> Exercise description: Which lines hold the word "scene"? Copy each one.

> Given information:
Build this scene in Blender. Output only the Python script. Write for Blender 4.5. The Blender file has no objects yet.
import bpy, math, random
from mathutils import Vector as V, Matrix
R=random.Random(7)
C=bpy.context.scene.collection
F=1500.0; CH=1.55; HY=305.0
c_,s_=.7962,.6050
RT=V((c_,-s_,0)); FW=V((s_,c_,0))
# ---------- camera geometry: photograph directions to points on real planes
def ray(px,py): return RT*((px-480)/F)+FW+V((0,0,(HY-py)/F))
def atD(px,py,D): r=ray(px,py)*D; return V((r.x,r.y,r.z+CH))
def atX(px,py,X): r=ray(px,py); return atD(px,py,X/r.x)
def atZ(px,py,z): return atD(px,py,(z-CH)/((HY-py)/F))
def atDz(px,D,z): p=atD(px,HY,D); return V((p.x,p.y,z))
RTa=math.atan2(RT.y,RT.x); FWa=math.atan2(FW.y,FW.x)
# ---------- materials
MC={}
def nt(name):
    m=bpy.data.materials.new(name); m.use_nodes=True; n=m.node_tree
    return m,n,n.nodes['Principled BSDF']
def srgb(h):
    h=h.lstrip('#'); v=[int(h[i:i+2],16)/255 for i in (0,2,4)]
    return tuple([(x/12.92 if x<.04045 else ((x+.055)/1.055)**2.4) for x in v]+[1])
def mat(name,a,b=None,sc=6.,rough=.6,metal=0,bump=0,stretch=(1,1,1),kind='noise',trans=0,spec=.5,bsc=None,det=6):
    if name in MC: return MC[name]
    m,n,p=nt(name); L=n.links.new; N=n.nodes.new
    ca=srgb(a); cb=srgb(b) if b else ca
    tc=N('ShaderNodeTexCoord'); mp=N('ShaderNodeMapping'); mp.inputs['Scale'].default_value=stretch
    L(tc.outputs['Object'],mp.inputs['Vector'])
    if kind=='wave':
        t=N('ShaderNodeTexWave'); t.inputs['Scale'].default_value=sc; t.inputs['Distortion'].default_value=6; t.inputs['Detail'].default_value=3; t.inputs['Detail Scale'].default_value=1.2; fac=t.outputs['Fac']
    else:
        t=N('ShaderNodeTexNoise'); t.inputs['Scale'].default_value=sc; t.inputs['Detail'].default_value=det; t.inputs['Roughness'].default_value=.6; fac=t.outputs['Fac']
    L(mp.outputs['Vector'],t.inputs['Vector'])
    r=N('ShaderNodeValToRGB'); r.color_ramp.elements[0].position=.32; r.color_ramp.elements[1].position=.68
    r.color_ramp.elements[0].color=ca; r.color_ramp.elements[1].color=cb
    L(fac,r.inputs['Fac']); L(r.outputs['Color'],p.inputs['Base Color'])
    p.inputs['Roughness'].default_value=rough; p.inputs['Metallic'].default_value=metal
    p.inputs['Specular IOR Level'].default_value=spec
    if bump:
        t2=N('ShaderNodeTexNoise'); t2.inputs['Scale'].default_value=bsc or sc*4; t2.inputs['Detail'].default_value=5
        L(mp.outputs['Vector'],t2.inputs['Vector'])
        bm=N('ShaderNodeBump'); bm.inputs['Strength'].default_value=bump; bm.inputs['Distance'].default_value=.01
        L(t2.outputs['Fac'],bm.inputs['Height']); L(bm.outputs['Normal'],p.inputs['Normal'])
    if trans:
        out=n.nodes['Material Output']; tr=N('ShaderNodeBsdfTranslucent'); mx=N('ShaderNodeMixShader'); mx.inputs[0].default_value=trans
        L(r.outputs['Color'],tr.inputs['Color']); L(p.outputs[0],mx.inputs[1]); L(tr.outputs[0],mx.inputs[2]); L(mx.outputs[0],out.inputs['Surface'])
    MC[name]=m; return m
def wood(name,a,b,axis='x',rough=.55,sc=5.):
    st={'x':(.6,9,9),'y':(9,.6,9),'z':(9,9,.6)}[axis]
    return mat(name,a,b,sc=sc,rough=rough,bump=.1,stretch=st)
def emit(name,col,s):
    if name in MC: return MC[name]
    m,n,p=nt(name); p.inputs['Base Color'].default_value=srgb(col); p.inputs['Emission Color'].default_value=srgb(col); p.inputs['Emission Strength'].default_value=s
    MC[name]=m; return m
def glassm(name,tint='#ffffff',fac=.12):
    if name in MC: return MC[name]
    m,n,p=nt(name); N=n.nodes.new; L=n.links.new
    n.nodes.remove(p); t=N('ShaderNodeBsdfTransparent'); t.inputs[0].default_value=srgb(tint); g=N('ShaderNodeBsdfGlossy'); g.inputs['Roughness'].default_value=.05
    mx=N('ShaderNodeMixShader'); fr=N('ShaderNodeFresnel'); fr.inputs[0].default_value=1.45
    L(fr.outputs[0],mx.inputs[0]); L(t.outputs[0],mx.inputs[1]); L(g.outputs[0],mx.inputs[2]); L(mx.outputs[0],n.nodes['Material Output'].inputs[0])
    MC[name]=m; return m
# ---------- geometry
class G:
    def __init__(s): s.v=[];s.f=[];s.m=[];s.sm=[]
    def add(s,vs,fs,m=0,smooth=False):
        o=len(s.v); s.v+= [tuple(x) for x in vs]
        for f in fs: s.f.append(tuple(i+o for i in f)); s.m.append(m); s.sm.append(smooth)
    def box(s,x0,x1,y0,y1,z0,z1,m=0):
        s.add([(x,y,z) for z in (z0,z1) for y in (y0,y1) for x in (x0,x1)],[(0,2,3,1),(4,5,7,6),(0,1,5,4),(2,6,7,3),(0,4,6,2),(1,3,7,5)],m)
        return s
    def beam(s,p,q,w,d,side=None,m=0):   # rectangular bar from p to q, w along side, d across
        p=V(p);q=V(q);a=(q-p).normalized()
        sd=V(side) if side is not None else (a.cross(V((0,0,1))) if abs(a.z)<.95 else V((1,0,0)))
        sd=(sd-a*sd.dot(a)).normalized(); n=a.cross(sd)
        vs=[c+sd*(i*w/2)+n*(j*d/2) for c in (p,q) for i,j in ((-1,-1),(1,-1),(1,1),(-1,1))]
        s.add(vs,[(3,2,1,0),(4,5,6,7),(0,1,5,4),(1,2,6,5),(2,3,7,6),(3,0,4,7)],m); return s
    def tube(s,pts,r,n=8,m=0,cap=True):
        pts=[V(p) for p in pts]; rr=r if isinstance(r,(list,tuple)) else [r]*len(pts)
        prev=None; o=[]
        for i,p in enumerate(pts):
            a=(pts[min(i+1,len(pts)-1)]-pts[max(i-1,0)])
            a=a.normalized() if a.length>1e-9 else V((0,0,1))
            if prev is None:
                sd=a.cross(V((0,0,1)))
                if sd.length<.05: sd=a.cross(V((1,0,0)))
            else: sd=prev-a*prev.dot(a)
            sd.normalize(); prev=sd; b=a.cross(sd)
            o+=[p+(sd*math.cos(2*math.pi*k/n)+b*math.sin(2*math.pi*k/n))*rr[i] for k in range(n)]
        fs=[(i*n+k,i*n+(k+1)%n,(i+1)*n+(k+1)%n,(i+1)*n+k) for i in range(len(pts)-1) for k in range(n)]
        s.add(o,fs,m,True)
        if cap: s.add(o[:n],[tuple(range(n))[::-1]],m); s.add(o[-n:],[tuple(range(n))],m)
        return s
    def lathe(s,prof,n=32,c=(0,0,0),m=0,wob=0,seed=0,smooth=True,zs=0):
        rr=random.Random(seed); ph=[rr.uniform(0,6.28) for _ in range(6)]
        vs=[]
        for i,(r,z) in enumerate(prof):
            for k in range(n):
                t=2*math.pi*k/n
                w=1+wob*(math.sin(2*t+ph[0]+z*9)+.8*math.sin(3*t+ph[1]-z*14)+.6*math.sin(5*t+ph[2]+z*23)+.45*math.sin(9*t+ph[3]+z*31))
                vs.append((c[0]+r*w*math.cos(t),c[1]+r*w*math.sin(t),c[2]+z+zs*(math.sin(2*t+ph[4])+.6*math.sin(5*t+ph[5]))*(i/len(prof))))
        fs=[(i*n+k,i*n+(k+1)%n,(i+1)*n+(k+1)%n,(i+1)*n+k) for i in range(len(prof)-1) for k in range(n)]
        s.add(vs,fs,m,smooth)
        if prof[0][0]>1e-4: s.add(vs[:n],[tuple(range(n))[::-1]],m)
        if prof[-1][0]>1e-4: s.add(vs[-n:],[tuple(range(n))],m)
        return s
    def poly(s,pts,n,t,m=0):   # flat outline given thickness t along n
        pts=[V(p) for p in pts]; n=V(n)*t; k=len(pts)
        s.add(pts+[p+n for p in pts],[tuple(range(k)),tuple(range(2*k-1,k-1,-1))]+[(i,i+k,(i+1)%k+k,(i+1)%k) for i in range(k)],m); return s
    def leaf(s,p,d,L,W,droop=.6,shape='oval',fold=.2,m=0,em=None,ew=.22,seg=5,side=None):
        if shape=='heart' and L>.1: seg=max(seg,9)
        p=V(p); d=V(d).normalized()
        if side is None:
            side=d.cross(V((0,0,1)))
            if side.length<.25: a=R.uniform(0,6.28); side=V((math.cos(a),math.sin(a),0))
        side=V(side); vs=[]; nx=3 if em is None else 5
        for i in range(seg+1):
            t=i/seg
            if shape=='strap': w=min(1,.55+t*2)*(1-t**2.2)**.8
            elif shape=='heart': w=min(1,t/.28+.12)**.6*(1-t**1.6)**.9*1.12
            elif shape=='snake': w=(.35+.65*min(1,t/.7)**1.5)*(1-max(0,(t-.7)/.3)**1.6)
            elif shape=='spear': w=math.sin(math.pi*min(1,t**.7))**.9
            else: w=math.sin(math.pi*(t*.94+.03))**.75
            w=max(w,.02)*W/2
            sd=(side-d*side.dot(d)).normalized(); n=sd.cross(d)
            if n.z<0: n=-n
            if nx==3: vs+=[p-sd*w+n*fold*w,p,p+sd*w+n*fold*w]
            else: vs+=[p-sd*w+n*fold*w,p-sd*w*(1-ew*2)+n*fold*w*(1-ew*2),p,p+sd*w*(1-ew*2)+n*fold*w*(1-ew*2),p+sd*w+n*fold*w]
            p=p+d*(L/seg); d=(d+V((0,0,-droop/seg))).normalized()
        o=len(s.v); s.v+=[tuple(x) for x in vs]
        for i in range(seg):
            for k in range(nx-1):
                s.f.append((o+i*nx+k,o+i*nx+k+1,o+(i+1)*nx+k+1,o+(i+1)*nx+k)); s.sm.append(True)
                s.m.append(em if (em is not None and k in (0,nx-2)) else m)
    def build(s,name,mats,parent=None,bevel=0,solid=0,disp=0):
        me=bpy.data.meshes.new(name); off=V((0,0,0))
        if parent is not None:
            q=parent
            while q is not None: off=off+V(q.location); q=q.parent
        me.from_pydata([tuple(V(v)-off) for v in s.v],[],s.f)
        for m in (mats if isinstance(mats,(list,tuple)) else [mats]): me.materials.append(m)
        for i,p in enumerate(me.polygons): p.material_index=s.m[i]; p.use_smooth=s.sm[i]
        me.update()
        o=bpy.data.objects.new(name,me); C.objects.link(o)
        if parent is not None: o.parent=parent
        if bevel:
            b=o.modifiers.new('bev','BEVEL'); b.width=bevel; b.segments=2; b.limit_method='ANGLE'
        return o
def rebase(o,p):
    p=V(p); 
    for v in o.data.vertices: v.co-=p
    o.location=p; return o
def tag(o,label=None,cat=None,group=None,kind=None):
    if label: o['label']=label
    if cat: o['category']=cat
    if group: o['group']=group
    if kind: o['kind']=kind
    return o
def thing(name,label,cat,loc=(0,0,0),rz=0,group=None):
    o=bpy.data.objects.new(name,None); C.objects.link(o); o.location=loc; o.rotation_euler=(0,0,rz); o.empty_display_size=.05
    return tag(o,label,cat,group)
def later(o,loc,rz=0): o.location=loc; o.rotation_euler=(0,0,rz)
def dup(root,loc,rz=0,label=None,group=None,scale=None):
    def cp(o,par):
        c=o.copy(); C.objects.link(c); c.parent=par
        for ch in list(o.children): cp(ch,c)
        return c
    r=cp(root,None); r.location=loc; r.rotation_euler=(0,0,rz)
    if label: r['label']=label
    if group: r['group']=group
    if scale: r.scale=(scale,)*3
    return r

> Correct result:
Build this scene in Blender. Output only the Python script. Write for Blender 4.5. The Blender file has no objects yet.
C=bpy.context.scene.collection